━━ Dataset excerpt ━━

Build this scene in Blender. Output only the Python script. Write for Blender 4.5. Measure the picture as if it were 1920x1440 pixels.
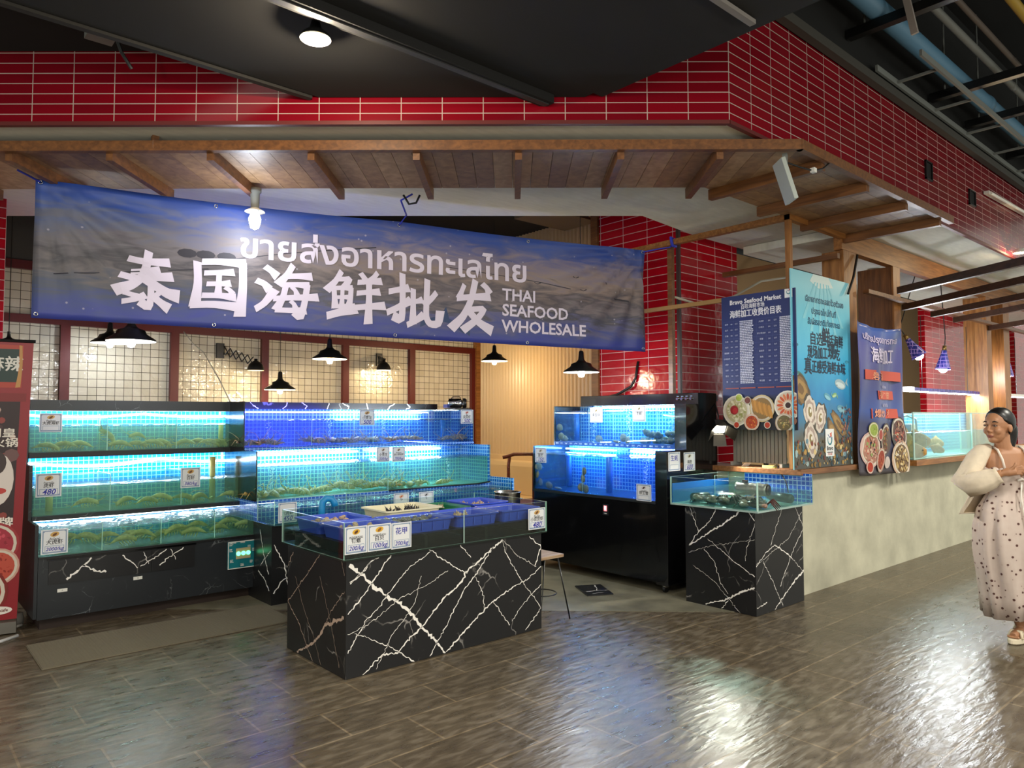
import bpy, math, random
from math import sin, cos, pi, radians
from mathutils import Vector, Matrix, Euler

SC = bpy.context.scene
COL = SC.collection
for _o in list(bpy.data.objects):
    bpy.data.objects.remove(_o)

# ---------------------------------------------------------------- camera
A_, P_, R_ = radians(48.8), radians(2.63), radians(-0.14)
fwd = Vector((cos(A_) * cos(P_), sin(A_) * cos(P_), sin(P_)))
rt0 = Vector((sin(A_), -cos(A_), 0))
up0 = rt0.cross(fwd)
rt = rt0 * cos(R_) + up0 * sin(R_)
up = up0 * cos(R_) - rt0 * sin(R_)
cd = bpy.data.cameras.new('camera')
cam = bpy.data.objects.new('camera', cd)
COL.objects.link(cam)
cam.matrix_world = Matrix(((rt.x, up.x, -fwd.x, 0), (rt.y, up.y, -fwd.y, 0), (rt.z, up.z, -fwd.z, 1.55), (0, 0, 0, 1)))
cd.sensor_width = 36
cd.lens = 36 * 1363 / 1920
cd.clip_start, cd.clip_end = 0.05, 100
SC.camera = cam

# ---------------------------------------------------------------- world, exposure, added hall fill lighting
w = bpy.data.worlds.new('world')
SC.world = w
w.use_nodes = True
w.node_tree.nodes['Background'].inputs[0].default_value = (.97, 1, .90, 1)
w.node_tree.nodes['Background'].inputs[1].default_value = 0.62
vs = SC.view_settings
SC.display_settings.display_device = 'sRGB'
vs.view_transform = 'Standard'
vs.look = 'None'
vs.exposure = 0.42
vs.gamma = 1
vs.use_curve_mapping = False
cy = SC.cycles
cy.use_denoising = True
cy.max_bounces = 10
cy.diffuse_bounces = 4
cy.glossy_bounces = 4
cy.transmission_bounces = 8
cy.transparent_max_bounces = 32
cy.caustics_reflective = False
cy.caustics_refractive = False
cy.sample_clamp_indirect = 6


def light(name, kind, loc, power, col=(1, 1, 1), size=0.1, aim=None, spot=None, parent=None, sy=None):
    d = bpy.data.lights.new(name, kind)
    d.energy = power
    d.color = col
    if kind == 'AREA':
        d.size = size
        if sy:
            d.shape = 'RECTANGLE'
            d.size_y = sy
    else:
        d.shadow_soft_size = size
    if kind == 'SPOT':
        d.spot_size = radians(spot or 90)
        d.spot_blend = 0.4
    o = bpy.data.objects.new(name, d)
    COL.objects.link(o)
    o.location = loc
    if aim is not None:
        o.rotation_euler = (Vector(aim) - Vector(loc)).to_track_quat('-Z', 'Y').to_euler()
    if parent is not None:
        o.parent = parent
        o.location = Vector(loc) - ORG[parent.name]
    return o


# unseen fill lamps added in the hall behind and beside the camera
WARM, COOL = (1, .76, .46), (.86, .93, 1)
PW, PC = 26, 42      # watts of the warm and cool lamps
for hx, hy in ((-1.5, .2), (.6, .9), (2.4, -.6), (-2.6, 2.6)):
    light('hall_fill', 'AREA', (hx, hy, 3.46), 46, (1, .93, .80), .35, aim=(hx + .25, hy + .35, 0))
for hx, hy in ((-.4, -1.6), (1.6, -2.2), (-2.6, 1.0), (4.2, -2.2)):
    light('hall_fill', 'POINT', (hx, hy, 2.15), 75, (1, .95, .84), .2)  # low fill points, added to lift the soffit and canopy underside
for hx, hy in ((5.0, -1.2), (8.0, -.6), (11.0, -.6), (14.0, -.6)):
    light('hall_fill', 'SPOT', (hx, hy, 4.4), 330, (1, .96, .84), .3, aim=(hx, hy + 1.3, 0), spot=112)  # fill spots added over the right aisle for floor and half wall

# ---------------------------------------------------------------- helpers
ORG = {}


def lin(h):
    h = h.lstrip('#')
    r = []
    for i in (0, 2, 4):
        c = int(h[i:i + 2], 16) / 255
        r.append(c / 12.92 if c <= .04045 else ((c + .055) / 1.055) ** 2.4)
    return (*r, 1)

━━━

_To do_. Where a line in the material contains "scene", copy that line.

_Result for this exercise_.
Build this scene in Blender. Output only the Python script. Write for Blender 4.5. Measure the picture as if it were 1920x1440 pixels.
SC = bpy.context.scene